### Set problem:
Starting at the top of the records, output every line through the one that contains "return link(bpy.data.objects.new(name, me), parent)", keeping each exactly as it appears.

Records with scene code:
════

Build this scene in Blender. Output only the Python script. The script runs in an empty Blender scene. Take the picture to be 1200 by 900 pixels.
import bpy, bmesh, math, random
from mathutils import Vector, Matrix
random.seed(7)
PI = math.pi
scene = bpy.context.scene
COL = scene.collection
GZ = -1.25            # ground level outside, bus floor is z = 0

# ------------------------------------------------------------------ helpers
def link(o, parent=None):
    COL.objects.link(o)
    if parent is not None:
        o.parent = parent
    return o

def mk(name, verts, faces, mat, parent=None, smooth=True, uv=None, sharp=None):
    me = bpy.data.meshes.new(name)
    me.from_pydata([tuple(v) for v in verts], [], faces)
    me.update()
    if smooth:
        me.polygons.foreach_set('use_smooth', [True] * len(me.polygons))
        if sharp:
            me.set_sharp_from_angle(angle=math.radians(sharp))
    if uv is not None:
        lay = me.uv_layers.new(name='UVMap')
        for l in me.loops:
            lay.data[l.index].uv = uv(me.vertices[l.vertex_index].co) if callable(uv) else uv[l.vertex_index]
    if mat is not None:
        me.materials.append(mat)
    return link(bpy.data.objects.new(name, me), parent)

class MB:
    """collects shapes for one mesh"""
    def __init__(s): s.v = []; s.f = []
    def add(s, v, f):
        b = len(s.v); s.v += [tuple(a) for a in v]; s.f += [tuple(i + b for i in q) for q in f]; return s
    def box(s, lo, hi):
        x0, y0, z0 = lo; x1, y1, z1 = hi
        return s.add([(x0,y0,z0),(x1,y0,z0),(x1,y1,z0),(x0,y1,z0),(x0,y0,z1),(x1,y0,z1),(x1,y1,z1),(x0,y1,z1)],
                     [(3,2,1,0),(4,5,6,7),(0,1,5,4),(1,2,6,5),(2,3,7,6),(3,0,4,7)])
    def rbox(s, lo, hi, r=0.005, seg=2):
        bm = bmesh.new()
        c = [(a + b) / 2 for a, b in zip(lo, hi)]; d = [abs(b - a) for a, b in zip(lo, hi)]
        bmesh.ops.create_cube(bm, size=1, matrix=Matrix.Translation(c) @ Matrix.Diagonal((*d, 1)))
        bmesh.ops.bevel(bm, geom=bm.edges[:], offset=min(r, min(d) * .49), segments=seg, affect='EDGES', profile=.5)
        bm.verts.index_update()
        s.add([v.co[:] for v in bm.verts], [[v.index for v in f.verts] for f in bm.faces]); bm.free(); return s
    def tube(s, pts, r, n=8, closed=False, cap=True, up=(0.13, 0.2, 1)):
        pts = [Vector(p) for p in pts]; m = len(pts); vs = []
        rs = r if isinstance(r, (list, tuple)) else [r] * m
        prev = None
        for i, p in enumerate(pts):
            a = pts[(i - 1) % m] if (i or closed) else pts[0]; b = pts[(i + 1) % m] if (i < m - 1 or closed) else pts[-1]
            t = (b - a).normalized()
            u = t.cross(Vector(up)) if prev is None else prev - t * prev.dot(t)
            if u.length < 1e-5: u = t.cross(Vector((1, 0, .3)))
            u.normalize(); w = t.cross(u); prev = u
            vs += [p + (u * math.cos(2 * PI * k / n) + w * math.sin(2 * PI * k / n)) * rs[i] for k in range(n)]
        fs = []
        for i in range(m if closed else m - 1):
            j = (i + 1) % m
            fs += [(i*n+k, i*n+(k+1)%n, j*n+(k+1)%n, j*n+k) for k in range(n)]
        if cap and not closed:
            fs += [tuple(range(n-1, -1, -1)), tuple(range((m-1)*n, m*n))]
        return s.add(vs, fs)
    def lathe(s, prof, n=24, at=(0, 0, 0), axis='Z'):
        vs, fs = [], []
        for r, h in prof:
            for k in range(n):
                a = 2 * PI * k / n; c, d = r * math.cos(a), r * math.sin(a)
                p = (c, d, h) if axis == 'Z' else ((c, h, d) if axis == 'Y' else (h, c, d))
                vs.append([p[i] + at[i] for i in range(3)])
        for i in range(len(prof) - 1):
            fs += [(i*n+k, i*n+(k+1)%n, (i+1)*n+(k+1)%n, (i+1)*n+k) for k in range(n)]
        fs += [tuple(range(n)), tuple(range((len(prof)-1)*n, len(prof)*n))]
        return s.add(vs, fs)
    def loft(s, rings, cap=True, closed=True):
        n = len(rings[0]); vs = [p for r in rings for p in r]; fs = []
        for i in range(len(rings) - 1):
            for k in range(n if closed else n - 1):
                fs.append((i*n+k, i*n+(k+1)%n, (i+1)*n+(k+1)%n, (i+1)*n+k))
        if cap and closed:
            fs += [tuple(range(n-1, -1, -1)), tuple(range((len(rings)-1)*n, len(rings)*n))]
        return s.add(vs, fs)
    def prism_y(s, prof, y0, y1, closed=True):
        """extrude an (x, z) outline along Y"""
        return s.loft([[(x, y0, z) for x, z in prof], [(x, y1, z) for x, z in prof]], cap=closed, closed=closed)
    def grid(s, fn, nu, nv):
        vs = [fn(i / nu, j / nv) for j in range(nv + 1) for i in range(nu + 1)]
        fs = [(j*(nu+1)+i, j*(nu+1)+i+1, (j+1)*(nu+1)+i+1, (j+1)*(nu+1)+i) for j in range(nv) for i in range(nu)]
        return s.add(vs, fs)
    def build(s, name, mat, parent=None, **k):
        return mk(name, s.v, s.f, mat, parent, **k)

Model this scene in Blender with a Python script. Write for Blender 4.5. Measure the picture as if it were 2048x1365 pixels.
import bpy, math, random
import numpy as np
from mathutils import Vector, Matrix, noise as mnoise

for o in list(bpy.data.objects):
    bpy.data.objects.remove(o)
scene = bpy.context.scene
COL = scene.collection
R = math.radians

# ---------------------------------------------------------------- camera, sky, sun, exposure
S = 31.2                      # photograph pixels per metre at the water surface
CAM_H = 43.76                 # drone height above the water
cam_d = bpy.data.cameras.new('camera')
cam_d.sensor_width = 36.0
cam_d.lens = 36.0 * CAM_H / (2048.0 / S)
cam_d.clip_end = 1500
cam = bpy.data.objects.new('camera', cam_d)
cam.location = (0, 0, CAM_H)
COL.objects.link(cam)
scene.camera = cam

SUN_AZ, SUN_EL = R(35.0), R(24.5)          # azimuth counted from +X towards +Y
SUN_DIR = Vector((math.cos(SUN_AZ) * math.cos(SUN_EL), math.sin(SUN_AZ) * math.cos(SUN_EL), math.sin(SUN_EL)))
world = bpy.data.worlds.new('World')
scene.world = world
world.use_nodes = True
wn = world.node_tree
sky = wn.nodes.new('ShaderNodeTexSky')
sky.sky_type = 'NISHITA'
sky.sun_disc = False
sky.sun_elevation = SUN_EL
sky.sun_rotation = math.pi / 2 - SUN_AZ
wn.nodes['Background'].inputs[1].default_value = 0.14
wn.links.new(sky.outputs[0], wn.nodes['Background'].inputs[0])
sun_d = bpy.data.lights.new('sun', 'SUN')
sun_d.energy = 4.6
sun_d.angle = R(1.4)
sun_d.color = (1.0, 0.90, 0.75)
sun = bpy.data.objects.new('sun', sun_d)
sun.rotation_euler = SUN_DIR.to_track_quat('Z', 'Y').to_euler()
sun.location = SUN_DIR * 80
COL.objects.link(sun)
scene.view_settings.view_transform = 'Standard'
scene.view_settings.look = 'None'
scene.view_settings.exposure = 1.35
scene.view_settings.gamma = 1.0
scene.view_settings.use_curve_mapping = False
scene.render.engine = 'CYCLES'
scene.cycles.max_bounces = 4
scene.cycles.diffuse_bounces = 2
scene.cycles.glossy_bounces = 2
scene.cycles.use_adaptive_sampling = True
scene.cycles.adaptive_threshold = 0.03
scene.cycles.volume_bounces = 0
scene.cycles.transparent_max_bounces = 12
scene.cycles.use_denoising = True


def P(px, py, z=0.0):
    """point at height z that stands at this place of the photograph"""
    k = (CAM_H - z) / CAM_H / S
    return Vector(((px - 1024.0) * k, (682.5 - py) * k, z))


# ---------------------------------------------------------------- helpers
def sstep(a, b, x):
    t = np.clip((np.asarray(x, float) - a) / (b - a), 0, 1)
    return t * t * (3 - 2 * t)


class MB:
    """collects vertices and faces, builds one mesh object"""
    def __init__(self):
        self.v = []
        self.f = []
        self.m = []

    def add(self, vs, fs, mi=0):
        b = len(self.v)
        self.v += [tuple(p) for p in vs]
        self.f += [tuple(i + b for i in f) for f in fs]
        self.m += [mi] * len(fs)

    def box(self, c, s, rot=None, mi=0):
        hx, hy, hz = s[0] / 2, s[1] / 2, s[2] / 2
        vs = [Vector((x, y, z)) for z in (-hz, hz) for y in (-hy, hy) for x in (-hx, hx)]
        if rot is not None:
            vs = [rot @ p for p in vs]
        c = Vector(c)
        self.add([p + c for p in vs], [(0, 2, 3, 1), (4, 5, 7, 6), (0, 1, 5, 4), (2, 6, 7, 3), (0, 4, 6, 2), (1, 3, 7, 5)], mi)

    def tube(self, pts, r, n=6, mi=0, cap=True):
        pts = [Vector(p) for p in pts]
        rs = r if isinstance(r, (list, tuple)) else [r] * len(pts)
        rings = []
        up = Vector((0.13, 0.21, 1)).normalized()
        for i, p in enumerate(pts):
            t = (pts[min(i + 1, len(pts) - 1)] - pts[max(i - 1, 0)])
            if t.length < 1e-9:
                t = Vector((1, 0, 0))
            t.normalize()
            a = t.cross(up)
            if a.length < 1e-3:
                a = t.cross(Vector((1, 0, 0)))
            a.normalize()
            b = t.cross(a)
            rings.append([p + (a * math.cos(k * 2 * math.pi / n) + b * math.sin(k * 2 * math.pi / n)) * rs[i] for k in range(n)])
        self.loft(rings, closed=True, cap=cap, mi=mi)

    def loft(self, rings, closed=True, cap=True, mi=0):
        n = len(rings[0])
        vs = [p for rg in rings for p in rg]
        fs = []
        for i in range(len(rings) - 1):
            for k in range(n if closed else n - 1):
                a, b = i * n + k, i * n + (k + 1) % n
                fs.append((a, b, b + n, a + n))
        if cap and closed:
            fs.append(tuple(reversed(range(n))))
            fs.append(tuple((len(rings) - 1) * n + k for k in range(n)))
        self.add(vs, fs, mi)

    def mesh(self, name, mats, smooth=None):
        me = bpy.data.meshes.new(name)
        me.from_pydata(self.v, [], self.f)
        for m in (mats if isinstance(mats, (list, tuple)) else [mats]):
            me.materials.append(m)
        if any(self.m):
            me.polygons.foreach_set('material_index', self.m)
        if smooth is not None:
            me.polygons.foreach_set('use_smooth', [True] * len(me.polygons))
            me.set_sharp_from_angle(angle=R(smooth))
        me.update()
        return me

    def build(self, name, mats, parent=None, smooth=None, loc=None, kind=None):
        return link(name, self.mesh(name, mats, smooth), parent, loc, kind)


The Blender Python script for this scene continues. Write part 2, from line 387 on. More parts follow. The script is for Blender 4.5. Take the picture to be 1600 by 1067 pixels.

════

### Solution to this problem:
Build this scene in Blender. Output only the Python script. The script runs in an empty Blender scene. Take the picture to be 1200 by 900 pixels.
import bpy, bmesh, math, random
from mathutils import Vector, Matrix
random.seed(7)
PI = math.pi
scene = bpy.context.scene
COL = scene.collection
GZ = -1.25            # ground level outside, bus floor is z = 0

# ------------------------------------------------------------------ helpers
def link(o, parent=None):
    COL.objects.link(o)
    if parent is not None:
        o.parent = parent
    return o

def mk(name, verts, faces, mat, parent=None, smooth=True, uv=None, sharp=None):
    me = bpy.data.meshes.new(name)
    me.from_pydata([tuple(v) for v in verts], [], faces)
    me.update()
    if smooth:
        me.polygons.foreach_set('use_smooth', [True] * len(me.polygons))
        if sharp:
            me.set_sharp_from_angle(angle=math.radians(sharp))
    if uv is not None:
        lay = me.uv_layers.new(name='UVMap')
        for l in me.loops:
            lay.data[l.index].uv = uv(me.vertices[l.vertex_index].co) if callable(uv) else uv[l.vertex_index]
    if mat is not None:
        me.materials.append(mat)
    return link(bpy.data.objects.new(name, me), parent)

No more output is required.